- [WHAT YOU SHOULD DO]: Write out, precisely and in full, each line of the material.

- [RECORD LIST]:
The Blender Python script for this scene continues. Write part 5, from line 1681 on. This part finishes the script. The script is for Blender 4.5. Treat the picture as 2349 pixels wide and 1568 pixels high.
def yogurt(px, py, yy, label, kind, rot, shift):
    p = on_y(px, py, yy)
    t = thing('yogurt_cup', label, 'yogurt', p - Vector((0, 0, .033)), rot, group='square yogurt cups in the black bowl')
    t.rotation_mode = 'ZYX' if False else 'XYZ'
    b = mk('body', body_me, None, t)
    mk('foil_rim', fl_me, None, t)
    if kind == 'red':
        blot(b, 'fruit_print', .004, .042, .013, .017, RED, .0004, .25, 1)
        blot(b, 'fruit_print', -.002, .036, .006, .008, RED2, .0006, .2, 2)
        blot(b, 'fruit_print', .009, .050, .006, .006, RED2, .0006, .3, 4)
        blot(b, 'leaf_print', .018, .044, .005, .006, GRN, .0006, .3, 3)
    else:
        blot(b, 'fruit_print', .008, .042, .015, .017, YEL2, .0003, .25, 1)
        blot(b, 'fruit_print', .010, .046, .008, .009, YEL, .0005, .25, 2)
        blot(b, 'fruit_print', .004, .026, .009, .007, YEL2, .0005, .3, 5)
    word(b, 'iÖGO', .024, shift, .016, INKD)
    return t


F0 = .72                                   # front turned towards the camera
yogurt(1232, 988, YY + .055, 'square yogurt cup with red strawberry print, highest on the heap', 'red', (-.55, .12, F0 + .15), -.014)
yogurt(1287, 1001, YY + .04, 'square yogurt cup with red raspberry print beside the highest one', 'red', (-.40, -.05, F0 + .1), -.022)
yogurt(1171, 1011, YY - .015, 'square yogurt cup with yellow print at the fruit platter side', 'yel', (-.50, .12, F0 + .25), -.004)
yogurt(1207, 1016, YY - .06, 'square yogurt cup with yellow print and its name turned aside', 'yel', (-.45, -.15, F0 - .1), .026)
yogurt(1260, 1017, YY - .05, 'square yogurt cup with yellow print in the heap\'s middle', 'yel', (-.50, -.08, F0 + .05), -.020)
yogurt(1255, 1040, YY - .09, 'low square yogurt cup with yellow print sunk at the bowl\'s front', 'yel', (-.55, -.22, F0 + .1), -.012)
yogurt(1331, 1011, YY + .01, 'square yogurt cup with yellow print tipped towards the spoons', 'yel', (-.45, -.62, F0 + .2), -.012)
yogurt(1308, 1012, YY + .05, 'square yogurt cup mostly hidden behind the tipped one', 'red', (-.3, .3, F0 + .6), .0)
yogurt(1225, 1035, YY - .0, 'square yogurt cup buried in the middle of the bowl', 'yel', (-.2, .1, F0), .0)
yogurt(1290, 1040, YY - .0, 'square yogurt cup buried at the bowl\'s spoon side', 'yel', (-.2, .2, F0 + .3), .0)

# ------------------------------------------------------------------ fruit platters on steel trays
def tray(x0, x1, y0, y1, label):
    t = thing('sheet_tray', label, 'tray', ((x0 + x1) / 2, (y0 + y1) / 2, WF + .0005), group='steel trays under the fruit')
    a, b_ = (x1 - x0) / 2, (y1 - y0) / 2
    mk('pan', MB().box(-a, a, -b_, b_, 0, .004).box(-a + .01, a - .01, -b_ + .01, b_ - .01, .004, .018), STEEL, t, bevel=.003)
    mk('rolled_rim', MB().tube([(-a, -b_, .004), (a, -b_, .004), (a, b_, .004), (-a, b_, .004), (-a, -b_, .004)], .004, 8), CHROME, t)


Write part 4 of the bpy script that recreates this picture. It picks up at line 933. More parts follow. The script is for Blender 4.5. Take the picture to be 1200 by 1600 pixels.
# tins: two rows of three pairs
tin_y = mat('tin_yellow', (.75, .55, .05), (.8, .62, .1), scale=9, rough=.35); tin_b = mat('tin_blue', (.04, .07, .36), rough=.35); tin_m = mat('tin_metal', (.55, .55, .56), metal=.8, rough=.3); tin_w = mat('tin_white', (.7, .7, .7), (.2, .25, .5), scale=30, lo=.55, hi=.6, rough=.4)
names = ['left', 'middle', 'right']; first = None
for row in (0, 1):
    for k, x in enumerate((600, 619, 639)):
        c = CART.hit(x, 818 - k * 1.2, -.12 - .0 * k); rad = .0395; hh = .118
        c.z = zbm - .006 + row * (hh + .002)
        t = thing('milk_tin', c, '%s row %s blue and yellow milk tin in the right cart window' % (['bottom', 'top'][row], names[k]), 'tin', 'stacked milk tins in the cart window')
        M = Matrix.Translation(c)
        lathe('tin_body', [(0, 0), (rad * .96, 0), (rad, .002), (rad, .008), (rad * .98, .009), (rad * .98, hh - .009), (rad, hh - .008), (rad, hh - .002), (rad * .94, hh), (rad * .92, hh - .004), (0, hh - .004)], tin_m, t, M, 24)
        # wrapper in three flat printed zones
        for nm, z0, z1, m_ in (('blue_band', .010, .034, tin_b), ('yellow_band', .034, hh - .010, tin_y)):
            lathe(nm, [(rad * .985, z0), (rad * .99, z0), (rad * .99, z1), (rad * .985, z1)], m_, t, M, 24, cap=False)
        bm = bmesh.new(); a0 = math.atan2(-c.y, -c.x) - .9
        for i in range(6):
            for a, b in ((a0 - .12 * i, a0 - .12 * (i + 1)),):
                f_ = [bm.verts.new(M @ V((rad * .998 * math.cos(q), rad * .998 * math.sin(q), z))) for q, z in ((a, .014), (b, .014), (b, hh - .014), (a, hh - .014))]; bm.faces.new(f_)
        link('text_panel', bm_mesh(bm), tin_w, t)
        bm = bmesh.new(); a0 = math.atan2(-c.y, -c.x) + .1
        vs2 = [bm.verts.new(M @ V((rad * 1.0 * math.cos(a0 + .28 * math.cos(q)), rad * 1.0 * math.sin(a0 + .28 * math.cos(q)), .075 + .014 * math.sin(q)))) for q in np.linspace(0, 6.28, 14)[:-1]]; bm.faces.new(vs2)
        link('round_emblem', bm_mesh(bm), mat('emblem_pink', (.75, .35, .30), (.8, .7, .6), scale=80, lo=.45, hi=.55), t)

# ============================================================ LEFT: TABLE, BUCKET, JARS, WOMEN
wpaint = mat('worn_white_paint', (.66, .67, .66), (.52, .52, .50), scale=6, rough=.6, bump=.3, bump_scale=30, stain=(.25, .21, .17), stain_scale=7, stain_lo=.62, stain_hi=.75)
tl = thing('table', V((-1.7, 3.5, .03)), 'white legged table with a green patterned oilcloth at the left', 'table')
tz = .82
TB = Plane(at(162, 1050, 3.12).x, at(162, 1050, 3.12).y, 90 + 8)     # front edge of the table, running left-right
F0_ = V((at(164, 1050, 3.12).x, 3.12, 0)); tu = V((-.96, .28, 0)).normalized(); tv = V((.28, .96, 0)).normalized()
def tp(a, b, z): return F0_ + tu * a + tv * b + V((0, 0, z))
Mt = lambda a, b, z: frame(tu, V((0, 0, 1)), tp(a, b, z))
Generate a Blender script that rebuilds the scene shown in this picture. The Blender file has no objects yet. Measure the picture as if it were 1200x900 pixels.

- [TASK RESPONSE]:
The Blender Python script for this scene continues. Write part 5, from line 1681 on. This part finishes the script. The script is for Blender 4.5. Treat the picture as 2349 pixels wide and 1568 pixels high.
def yogurt(px, py, yy, label, kind, rot, shift):
    p = on_y(px, py, yy)
    t = thing('yogurt_cup', label, 'yogurt', p - Vector((0, 0, .033)), rot, group='square yogurt cups in the black bowl')
    t.rotation_mode = 'ZYX' if False else 'XYZ'
    b = mk('body', body_me, None, t)
    mk('foil_rim', fl_me, None, t)
    if kind == 'red':
        blot(b, 'fruit_print', .004, .042, .013, .017, RED, .0004, .25, 1)
        blot(b, 'fruit_print', -.002, .036, .006, .008, RED2, .0006, .2, 2)
        blot(b, 'fruit_print', .009, .050, .006, .006, RED2, .0006, .3, 4)
        blot(b, 'leaf_print', .018, .044, .005, .006, GRN, .0006, .3, 3)
    else:
        blot(b, 'fruit_print', .008, .042, .015, .017, YEL2, .0003, .25, 1)
        blot(b, 'fruit_print', .010, .046, .008, .009, YEL, .0005, .25, 2)
        blot(b, 'fruit_print', .004, .026, .009, .007, YEL2, .0005, .3, 5)
    word(b, 'iÖGO', .024, shift, .016, INKD)
    return t


F0 = .72                                   # front turned towards the camera
yogurt(1232, 988, YY + .055, 'square yogurt cup with red strawberry print, highest on the heap', 'red', (-.55, .12, F0 + .15), -.014)
yogurt(1287, 1001, YY + .04, 'square yogurt cup with red raspberry print beside the highest one', 'red', (-.40, -.05, F0 + .1), -.022)
yogurt(1171, 1011, YY - .015, 'square yogurt cup with yellow print at the fruit platter side', 'yel', (-.50, .12, F0 + .25), -.004)
yogurt(1207, 1016, YY - .06, 'square yogurt cup with yellow print and its name turned aside', 'yel', (-.45, -.15, F0 - .1), .026)
yogurt(1260, 1017, YY - .05, 'square yogurt cup with yellow print in the heap\'s middle', 'yel', (-.50, -.08, F0 + .05), -.020)
yogurt(1255, 1040, YY - .09, 'low square yogurt cup with yellow print sunk at the bowl\'s front', 'yel', (-.55, -.22, F0 + .1), -.012)
yogurt(1331, 1011, YY + .01, 'square yogurt cup with yellow print tipped towards the spoons', 'yel', (-.45, -.62, F0 + .2), -.012)
yogurt(1308, 1012, YY + .05, 'square yogurt cup mostly hidden behind the tipped one', 'red', (-.3, .3, F0 + .6), .0)
yogurt(1225, 1035, YY - .0, 'square yogurt cup buried in the middle of the bowl', 'yel', (-.2, .1, F0), .0)
yogurt(1290, 1040, YY - .0, 'square yogurt cup buried at the bowl\'s spoon side', 'yel', (-.2, .2, F0 + .3), .0)

# ------------------------------------------------------------------ fruit platters on steel trays
def tray(x0, x1, y0, y1, label):
    t = thing('sheet_tray', label, 'tray', ((x0 + x1) / 2, (y0 + y1) / 2, WF + .0005), group='steel trays under the fruit')
    a, b_ = (x1 - x0) / 2, (y1 - y0) / 2
    mk('pan', MB().box(-a, a, -b_, b_, 0, .004).box(-a + .01, a - .01, -b_ + .01, b_ - .01, .004, .018), STEEL, t, bevel=.003)
    mk('rolled_rim', MB().tube([(-a, -b_, .004), (a, -b_, .004), (a, b_, .004), (-a, b_, .004), (-a, -b_, .004)], .004, 8), CHROME, t)


Write part 4 of the bpy script that recreates this picture. It picks up at line 933. More parts follow. The script is for Blender 4.5. Take the picture to be 1200 by 1600 pixels.
# tins: two rows of three pairs
tin_y = mat('tin_yellow', (.75, .55, .05), (.8, .62, .1), scale=9, rough=.35); tin_b = mat('tin_blue', (.04, .07, .36), rough=.35); tin_m = mat('tin_metal', (.55, .55, .56), metal=.8, rough=.3); tin_w = mat('tin_white', (.7, .7, .7), (.2, .25, .5), scale=30, lo=.55, hi=.6, rough=.4)
names = ['left', 'middle', 'right']; first = None
for row in (0, 1):
    for k, x in enumerate((600, 619, 639)):
        c = CART.hit(x, 818 - k * 1.2, -.12 - .0 * k); rad = .0395; hh = .118
        c.z = zbm - .006 + row * (hh + .002)
        t = thing('milk_tin', c, '%s row %s blue and yellow milk tin in the right cart window' % (['bottom', 'top'][row], names[k]), 'tin', 'stacked milk tins in the cart window')
        M = Matrix.Translation(c)
        lathe('tin_body', [(0, 0), (rad * .96, 0), (rad, .002), (rad, .008), (rad * .98, .009), (rad * .98, hh - .009), (rad, hh - .008), (rad, hh - .002), (rad * .94, hh), (rad * .92, hh - .004), (0, hh - .004)], tin_m, t, M, 24)
        # wrapper in three flat printed zones
        for nm, z0, z1, m_ in (('blue_band', .010, .034, tin_b), ('yellow_band', .034, hh - .010, tin_y)):
            lathe(nm, [(rad * .985, z0), (rad * .99, z0), (rad * .99, z1), (rad * .985, z1)], m_, t, M, 24, cap=False)
        bm = bmesh.new(); a0 = math.atan2(-c.y, -c.x) - .9
        for i in range(6):
            for a, b in ((a0 - .12 * i, a0 - .12 * (i + 1)),):
                f_ = [bm.verts.new(M @ V((rad * .998 * math.cos(q), rad * .998 * math.sin(q), z))) for q, z in ((a, .014), (b, .014), (b, hh - .014), (a, hh - .014))]; bm.faces.new(f_)
        link('text_panel', bm_mesh(bm), tin_w, t)
        bm = bmesh.new(); a0 = math.atan2(-c.y, -c.x) + .1
        vs2 = [bm.verts.new(M @ V((rad * 1.0 * math.cos(a0 + .28 * math.cos(q)), rad * 1.0 * math.sin(a0 + .28 * math.cos(q)), .075 + .014 * math.sin(q)))) for q in np.linspace(0, 6.28, 14)[:-1]]; bm.faces.new(vs2)
        link('round_emblem', bm_mesh(bm), mat('emblem_pink', (.75, .35, .30), (.8, .7, .6), scale=80, lo=.45, hi=.55), t)

# ============================================================ LEFT: TABLE, BUCKET, JARS, WOMEN
wpaint = mat('worn_white_paint', (.66, .67, .66), (.52, .52, .50), scale=6, rough=.6, bump=.3, bump_scale=30, stain=(.25, .21, .17), stain_scale=7, stain_lo=.62, stain_hi=.75)
tl = thing('table', V((-1.7, 3.5, .03)), 'white legged table with a green patterned oilcloth at the left', 'table')
tz = .82
TB = Plane(at(162, 1050, 3.12).x, at(162, 1050, 3.12).y, 90 + 8)     # front edge of the table, running left-right
F0_ = V((at(164, 1050, 3.12).x, 3.12, 0)); tu = V((-.96, .28, 0)).normalized(); tv = V((.28, .96, 0)).normalized()
def tp(a, b, z): return F0_ + tu * a + tv * b + V((0, 0, z))
Mt = lambda a, b, z: frame(tu, V((0, 0, 1)), tp(a, b, z))
Generate a Blender script that rebuilds the scene shown in this picture. The Blender file has no objects yet. Measure the picture as if it were 1200x900 pixels.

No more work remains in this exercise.